BAŞKAN - İşte, makulü ararken ben de diyorum ki: Makul önerge verirsek o şekilde makul de bulunur.
ATİLLA KART (Konya) - Yani, onu olgunlaştırmak istiyorum, söz gelişi.
BAŞKAN - Tabii, yani, elinizde varsa önerge olarak onu burada konuşuruz, başka ne yapabilirim ben yani.

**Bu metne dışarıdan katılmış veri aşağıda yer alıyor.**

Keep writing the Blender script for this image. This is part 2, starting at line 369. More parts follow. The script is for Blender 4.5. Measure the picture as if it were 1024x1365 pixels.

ATİLLA KART (Konya) - Tabii, bunu önergeye dönüştürmeden evvel öncelikle bir gerekçesini anlatmak istiyorum. Nedir o? Burada bir kere, hakikaten, hukuk adına, demokrasi adına samimiysek, tutarlıysak ne yapalım? Bir kere "idarenin eylem ve işlemleri" kavramını ortadan kaldıralım, konuşalım bunu, hukukçu olarak konuşalım, anayasal olarak konuşalım.
BAŞKAN - Hayır, konuşalım, zaten onu diyorum. Sen bir önerge verirsin, gerekçeni de sunarsın, arkadaşlar dinler, biz de arkadaşlara durumu anlatırız, ikna olursa o olur, başka türlü yani benim yapacak bir şeyim yok.
ATİLLA KART (Konya) - Şöyle: Tabii, bunun usuli sürecini ayrıca değerlendirelim ama bakın, beş saattir, üç saattir, dört saattir konuşuyoruz, belli bir olgunlaştırma aşamasına geliyoruz, burada yangından mal kaçırmıyoruz.
BAŞKAN - Ya, elbette tabii bir şey kaçırmıyoruz.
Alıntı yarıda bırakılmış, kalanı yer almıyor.